▶ Exercise details
Lift out all lines below that contain "pixels".
::::
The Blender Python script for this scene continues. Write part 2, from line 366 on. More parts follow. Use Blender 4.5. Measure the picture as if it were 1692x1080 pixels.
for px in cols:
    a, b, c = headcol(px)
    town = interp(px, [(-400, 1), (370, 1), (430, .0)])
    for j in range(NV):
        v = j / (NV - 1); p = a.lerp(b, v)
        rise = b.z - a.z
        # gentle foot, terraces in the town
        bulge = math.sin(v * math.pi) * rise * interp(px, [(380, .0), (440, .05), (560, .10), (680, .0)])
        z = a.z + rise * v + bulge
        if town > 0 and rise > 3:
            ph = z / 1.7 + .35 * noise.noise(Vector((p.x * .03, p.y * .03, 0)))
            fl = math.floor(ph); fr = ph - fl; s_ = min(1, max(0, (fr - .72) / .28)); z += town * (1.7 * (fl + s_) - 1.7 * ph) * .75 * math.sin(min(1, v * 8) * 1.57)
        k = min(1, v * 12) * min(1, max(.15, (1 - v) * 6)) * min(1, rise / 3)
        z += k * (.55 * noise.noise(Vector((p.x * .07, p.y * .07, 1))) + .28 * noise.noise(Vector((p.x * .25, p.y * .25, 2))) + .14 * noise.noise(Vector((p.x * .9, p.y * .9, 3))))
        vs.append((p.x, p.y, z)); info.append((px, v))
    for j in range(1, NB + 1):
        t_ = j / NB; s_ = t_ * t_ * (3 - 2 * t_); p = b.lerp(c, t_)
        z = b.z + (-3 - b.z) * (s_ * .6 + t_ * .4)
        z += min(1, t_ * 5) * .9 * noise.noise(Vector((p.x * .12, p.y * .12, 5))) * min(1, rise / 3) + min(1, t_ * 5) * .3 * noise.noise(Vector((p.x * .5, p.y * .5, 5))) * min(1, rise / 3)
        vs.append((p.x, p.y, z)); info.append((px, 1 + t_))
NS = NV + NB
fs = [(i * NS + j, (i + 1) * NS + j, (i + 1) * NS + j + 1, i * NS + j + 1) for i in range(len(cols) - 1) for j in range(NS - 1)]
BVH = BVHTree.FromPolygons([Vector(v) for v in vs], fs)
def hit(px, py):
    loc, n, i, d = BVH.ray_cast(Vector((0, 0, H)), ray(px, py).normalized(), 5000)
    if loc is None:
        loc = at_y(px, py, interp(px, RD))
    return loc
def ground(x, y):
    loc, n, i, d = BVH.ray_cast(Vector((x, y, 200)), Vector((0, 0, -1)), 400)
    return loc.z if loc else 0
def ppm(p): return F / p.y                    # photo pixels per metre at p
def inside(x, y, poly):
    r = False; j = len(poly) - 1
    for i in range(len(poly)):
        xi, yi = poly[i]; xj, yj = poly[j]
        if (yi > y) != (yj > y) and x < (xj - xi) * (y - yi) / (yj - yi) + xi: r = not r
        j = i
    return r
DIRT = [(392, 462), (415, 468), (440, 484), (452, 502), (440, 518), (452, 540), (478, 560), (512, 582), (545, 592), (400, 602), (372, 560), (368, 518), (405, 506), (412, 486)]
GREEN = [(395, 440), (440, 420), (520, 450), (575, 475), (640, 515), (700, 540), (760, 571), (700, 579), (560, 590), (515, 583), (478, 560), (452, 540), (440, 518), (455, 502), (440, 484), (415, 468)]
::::
▶ Expected answer
The Blender Python script for this scene continues. Write part 2, from line 366 on. More parts follow. Use Blender 4.5. Measure the picture as if it were 1692x1080 pixels.
def ppm(p): return F / p.y                    # photo pixels per metre at p